--- Begin ---
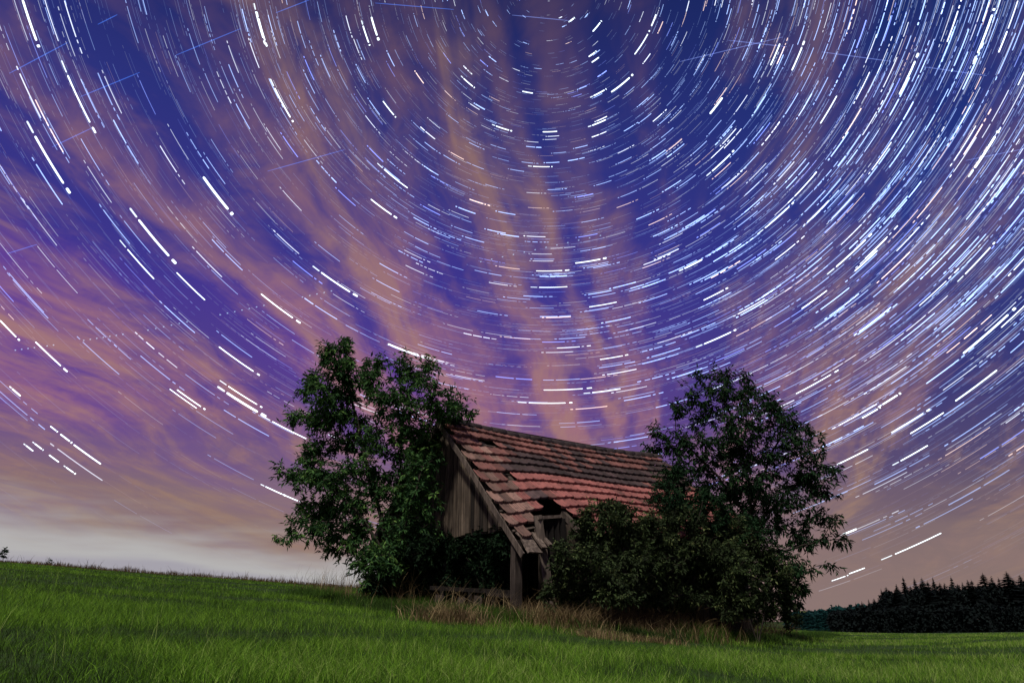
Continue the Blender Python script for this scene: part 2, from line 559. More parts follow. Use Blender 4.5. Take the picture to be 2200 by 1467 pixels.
bump(t, b, t.math('ADD', n_b, t.math('MULTIPLY', aw, 0.5)), 0.5, 0.012)


def leaf_mat(name, stops, rough=0.68, trans=0.22):
    m, t, b = material(name, rough, 0.06)
    a_ = attr_node(t, 'tint').outputs['Fac']
    c_ = t.ramp(a_, stops)
    t.put(b.inputs['Base Color'], c_)
    tr = t.n.new('ShaderNodeBsdfTranslucent')
    t.l.new(c_, tr.inputs[0])
    mx = t.n.new('ShaderNodeMixShader')
    mx.inputs[0].default_value = trans
    t.l.new(b.outputs[0], mx.inputs[1])
    t.l.new(tr.outputs[0], mx.inputs[2])
    t.l.new(mx.outputs[0], t.n['Material Output'].inputs[0])
    return m


m_leafL = leaf_mat('maple_leaves', [(0.0, (0.018, 0.046, 0.020)), (0.5, (0.042, 0.104, 0.034)), (0.85, (0.084, 0.180, 0.048)), (1.0, (0.14, 0.25, 0.06))])
m_leafR = leaf_mat('ash_leaves', [(0.0, (0.010, 0.026, 0.013)), (0.7, (0.019, 0.050, 0.020)), (1.0, (0.036, 0.080, 0.028))])
m_leafB = leaf_mat('bush_leaves', [(0.0, (0.018, 0.024, 0.012)), (0.5, (0.031, 0.048, 0.020)), (0.85, (0.060, 0.090, 0.032)), (1.0, (0.15, 0.18, 0.07))])
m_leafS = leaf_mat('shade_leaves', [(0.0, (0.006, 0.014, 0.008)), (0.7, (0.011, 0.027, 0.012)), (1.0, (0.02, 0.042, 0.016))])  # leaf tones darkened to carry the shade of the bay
m_grass = leaf_mat('grass_blades', [(0.0, (0.030, 0.050, 0.018)), (0.35, (0.060, 0.135, 0.016)), (0.72, (0.155, 0.33, 0.024)), (0.94, (0.24, 0.43, 0.045)), (1.0, (0.36, 0.46, 0.13))], 0.6, 0.36)
m_dry = leaf_mat('dry_stalks', [(0.0, (0.05, 0.033, 0.018)), (0.5, (0.15, 0.105, 0.052)), (1.0, (0.42, 0.32, 0.17))], 0.8, 0.2)
m_bark, t, b = material('bark', 0.9, 0.15)
tco = t.n.new('ShaderNodeTexCoord').outputs['Object']
g = t.noise(t.mapping(tco, (14, 14, 3)), 1.0, 5, 0.65)
t.put(b.inputs['Base Color'], t.ramp(g, [(0.3, (0.018, 0.015, 0.012)), (0.7, (0.060, 0.050, 0.040))]))
bump(t, b, g, 0.6, 0.02)
m_spruce, t, b = material('spruce_needles', 0.9, 0.1)
t.put(b.inputs['Base Color'], t.ramp(attr_node(t, 'tint').outputs['Fac'], [(0, (0.0035, 0.0055, 0.006)), (1, (0.006, 0.011, 0.0105))]))
m_far, t, b = material('hazy_spruce_needles', 0.9, 0.1)
t.put(b.inputs['Base Color'], t.ramp(attr_node(t, 'tint').outputs['Fac'], [(0, (0.007, 0.032, 0.034)), (1, (0.014, 0.068, 0.064))]))  # blue-green of distant haze put into the needle colour


# ------------------------------------------------------------------ solid builders
class MB:
    def __init__(s):
        s.v, s.f, s.a = [], [], []

    def add(s, V, F, tint=0.5):
        b_ = len(s.v)
        s.v.extend([tuple(p) for p in V])
        s.f.extend([tuple(i + b_ for i in q) for q in F])
        s.a.extend([tint] * len(V))

    def bar(s, p, q, wx, wy, up=(0, 0, 1), tint=0.5, ends=(1.0, 1.0), bend=0.0):
        """squared timber from p to q, wx wide (side), wy thick (up); 4 slightly uneven sections"""
        p, q = np.array(p, float), np.array(q, float)
        d = (q - p) / np.linalg.norm(q - p)
        sd_ = np.cross(d, up)
        if np.linalg.norm(sd_) < 1e-3:
            sd_ = np.cross(d, (1, 0, 0))
        sd_ /= np.linalg.norm(sd_)
        u = np.cross(sd_, d)
        V, F = [], []
        n = 5
        for i in range(n):
            f = i / (n - 1)
            k = ends[0] + (ends[1] - ends[0]) * f
            c_ = p + (q - p) * f + u * bend * math.sin(math.pi * f) + sd_ * rng.normal() * wx * 0.02
            for a_, b_ in ((-1, -1), (1, -1), (1, 1), (-1, 1)):
                V.append(c_ + sd_ * a_ * wx / 2 * k * (1 + 0.06 * rng.normal()) + u * b_ * wy / 2 * k)
        for i in range(n - 1):
            for j in range(4):
                F.append((i * 4 + j, i * 4 + (j + 1) % 4, i * 4 + 4 + (j + 1) % 4, i * 4 + 4 + j))
        F += [(3, 2, 1, 0), tuple((n - 1) * 4 + j for j in range(4))]
        s.add(V, F, tint)

    def build(s, name, mat, parent=None, smooth=False):
        return make(name, s.v, s.f, mat, parent, {'tint': s.a}, smooth)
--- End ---
- _What you need to do_: Reproduce the data above word for word from its first line through the line that holds "0.5)), 0.5, 0.012)", both ends included; skip pictures.

- _Answer for this exercise_:
Continue the Blender Python script for this scene: part 2, from line 559. More parts follow. Use Blender 4.5. Take the picture to be 2200 by 1467 pixels.
bump(t, b, t.math('ADD', n_b, t.math('MULTIPLY', aw, 0.5)), 0.5, 0.012)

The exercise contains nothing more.